> _TASK DETAILS_: Print the lines of the listing below verbatim from its first line through the line bearing "tag(q, 'tiny pale". Any pictures are to be omitted.

# Start of DATA LINES

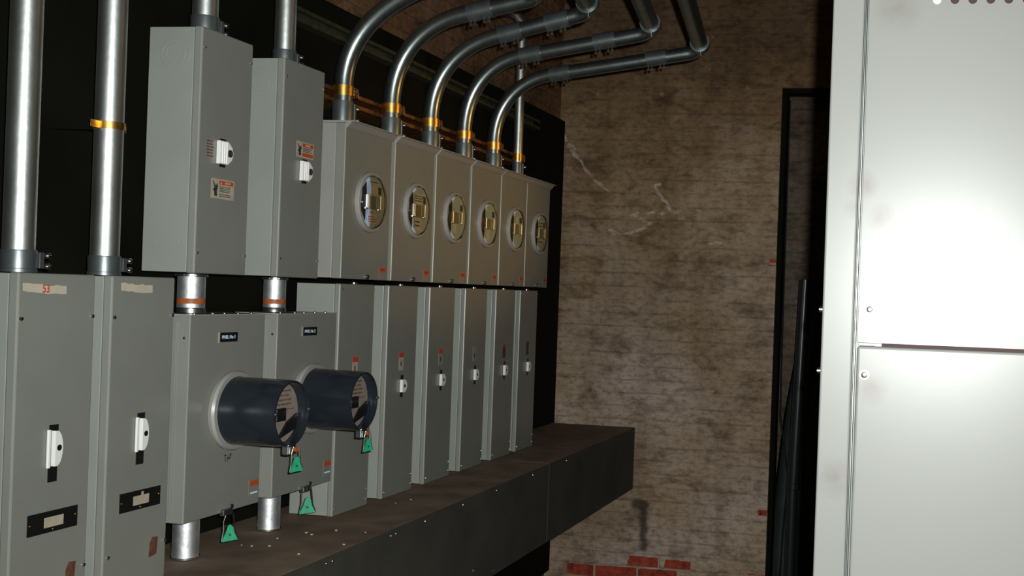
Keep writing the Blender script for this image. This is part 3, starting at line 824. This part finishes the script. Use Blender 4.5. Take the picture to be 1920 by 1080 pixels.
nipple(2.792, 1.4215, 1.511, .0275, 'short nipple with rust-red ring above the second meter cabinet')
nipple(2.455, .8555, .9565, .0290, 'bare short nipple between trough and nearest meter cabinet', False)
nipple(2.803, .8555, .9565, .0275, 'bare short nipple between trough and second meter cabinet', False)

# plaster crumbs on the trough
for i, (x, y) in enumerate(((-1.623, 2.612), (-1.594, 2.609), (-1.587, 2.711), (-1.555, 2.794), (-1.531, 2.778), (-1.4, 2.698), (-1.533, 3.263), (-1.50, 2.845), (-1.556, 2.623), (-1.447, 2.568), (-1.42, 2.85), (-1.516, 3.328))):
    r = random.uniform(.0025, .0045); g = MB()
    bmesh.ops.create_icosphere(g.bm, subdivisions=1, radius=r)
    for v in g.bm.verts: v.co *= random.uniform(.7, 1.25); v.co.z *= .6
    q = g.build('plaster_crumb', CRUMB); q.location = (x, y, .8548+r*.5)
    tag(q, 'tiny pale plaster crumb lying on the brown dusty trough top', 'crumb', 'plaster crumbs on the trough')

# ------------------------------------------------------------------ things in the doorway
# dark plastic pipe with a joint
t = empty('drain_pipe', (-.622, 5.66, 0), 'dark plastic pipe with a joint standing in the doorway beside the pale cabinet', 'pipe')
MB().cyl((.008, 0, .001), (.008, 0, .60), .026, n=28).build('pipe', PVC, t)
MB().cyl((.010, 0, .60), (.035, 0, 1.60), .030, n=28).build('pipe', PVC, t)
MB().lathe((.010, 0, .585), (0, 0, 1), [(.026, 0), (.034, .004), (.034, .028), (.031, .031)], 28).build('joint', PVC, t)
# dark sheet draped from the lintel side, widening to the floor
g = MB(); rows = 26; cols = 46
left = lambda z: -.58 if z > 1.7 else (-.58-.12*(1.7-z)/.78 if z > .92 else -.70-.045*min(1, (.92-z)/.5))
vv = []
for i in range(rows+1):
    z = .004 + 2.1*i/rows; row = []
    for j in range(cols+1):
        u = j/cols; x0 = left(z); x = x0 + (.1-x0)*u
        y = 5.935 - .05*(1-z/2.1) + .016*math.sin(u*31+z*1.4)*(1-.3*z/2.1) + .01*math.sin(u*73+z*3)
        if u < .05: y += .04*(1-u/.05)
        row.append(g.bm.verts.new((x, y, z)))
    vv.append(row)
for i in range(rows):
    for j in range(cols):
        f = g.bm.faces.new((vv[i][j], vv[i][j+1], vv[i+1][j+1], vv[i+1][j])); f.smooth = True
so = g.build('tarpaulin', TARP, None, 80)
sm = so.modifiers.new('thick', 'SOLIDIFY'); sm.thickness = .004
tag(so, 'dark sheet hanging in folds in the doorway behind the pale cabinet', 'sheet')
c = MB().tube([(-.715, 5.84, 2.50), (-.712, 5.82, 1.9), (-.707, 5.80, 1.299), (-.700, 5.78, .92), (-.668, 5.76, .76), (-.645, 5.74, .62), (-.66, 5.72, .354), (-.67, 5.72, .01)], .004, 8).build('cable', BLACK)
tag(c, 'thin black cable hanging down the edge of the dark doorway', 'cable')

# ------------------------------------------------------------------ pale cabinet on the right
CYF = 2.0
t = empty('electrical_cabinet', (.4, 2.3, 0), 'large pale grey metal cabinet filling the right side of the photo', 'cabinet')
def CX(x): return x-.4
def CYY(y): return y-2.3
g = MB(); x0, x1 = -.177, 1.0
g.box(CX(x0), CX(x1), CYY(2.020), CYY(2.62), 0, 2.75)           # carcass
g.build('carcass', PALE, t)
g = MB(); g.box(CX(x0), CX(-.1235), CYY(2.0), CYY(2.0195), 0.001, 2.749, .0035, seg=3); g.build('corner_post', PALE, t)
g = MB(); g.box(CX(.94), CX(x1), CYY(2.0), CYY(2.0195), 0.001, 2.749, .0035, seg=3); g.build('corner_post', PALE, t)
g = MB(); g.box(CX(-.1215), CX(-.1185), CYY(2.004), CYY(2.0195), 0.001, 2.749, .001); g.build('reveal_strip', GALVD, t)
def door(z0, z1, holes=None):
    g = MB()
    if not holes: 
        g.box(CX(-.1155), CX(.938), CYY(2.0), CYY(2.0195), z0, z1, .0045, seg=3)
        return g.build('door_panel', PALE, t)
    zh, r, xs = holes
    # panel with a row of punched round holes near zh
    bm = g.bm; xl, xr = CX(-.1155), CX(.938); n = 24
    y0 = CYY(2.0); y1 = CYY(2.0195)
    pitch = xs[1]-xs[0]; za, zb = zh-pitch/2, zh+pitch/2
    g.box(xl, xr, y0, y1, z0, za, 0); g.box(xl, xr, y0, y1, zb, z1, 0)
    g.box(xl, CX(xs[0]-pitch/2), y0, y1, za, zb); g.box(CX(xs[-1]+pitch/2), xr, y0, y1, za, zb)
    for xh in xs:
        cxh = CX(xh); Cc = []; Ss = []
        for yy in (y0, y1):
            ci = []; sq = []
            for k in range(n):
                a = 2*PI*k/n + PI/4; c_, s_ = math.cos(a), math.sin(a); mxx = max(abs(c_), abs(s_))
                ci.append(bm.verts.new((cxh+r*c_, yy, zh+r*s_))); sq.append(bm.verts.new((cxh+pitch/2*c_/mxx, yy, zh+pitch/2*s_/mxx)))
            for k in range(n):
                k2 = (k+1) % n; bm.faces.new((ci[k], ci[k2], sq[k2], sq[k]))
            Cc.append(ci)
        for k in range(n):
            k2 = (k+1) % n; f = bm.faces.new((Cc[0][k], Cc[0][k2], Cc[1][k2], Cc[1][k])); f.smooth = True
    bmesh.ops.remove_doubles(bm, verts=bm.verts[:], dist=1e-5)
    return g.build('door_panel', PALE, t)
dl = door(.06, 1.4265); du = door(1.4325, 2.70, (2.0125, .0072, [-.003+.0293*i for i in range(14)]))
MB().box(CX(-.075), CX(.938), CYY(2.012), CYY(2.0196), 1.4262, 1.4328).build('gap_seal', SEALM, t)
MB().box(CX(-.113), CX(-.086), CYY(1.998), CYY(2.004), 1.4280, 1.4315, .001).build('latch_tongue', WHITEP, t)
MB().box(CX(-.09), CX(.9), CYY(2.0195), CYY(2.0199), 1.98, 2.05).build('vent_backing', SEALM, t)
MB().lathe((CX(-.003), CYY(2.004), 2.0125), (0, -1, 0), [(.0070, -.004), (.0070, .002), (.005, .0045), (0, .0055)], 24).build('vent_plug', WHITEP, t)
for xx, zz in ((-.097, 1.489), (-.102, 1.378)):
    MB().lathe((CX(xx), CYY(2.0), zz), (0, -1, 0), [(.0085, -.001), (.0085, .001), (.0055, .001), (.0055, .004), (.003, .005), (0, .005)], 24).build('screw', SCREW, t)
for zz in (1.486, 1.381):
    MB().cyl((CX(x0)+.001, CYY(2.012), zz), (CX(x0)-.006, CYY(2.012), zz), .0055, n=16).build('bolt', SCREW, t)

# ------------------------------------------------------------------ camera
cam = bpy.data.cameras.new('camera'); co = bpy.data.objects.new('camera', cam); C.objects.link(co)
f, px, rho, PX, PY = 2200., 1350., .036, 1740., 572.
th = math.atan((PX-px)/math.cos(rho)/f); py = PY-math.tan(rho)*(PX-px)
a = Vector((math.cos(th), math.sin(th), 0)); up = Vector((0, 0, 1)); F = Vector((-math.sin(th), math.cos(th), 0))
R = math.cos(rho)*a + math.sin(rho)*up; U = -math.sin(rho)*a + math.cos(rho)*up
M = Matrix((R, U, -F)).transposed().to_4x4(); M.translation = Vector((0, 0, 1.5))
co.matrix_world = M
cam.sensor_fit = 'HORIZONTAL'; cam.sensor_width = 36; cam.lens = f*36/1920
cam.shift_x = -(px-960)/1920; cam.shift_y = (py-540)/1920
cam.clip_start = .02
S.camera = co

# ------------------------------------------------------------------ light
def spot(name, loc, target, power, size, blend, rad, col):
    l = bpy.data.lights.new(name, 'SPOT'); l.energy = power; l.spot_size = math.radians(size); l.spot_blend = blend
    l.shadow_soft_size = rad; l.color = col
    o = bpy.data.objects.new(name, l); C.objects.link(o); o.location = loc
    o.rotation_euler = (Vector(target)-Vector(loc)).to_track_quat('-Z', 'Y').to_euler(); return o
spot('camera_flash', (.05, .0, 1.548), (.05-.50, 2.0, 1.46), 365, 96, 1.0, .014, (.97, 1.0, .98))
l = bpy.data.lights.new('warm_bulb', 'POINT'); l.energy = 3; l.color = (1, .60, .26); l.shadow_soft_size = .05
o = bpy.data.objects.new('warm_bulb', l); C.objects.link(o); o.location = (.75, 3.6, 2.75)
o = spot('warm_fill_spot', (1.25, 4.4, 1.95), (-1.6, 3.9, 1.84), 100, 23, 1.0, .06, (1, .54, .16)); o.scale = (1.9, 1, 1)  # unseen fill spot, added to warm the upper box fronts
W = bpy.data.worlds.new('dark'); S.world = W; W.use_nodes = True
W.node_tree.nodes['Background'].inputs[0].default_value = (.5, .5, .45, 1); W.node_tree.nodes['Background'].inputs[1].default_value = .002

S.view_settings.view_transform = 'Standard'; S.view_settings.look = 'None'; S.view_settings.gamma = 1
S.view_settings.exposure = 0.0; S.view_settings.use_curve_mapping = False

# End of DATA LINES

> _TASK RESPONSE_:
Keep writing the Blender script for this image. This is part 3, starting at line 824. This part finishes the script. Use Blender 4.5. Take the picture to be 1920 by 1080 pixels.
nipple(2.792, 1.4215, 1.511, .0275, 'short nipple with rust-red ring above the second meter cabinet')
nipple(2.455, .8555, .9565, .0290, 'bare short nipple between trough and nearest meter cabinet', False)
nipple(2.803, .8555, .9565, .0275, 'bare short nipple between trough and second meter cabinet', False)

# plaster crumbs on the trough
for i, (x, y) in enumerate(((-1.623, 2.612), (-1.594, 2.609), (-1.587, 2.711), (-1.555, 2.794), (-1.531, 2.778), (-1.4, 2.698), (-1.533, 3.263), (-1.50, 2.845), (-1.556, 2.623), (-1.447, 2.568), (-1.42, 2.85), (-1.516, 3.328))):
    r = random.uniform(.0025, .0045); g = MB()
    bmesh.ops.create_icosphere(g.bm, subdivisions=1, radius=r)
    for v in g.bm.verts: v.co *= random.uniform(.7, 1.25); v.co.z *= .6
    q = g.build('plaster_crumb', CRUMB); q.location = (x, y, .8548+r*.5)
    tag(q, 'tiny pale plaster crumb lying on the brown dusty trough top', 'crumb', 'plaster crumbs on the trough')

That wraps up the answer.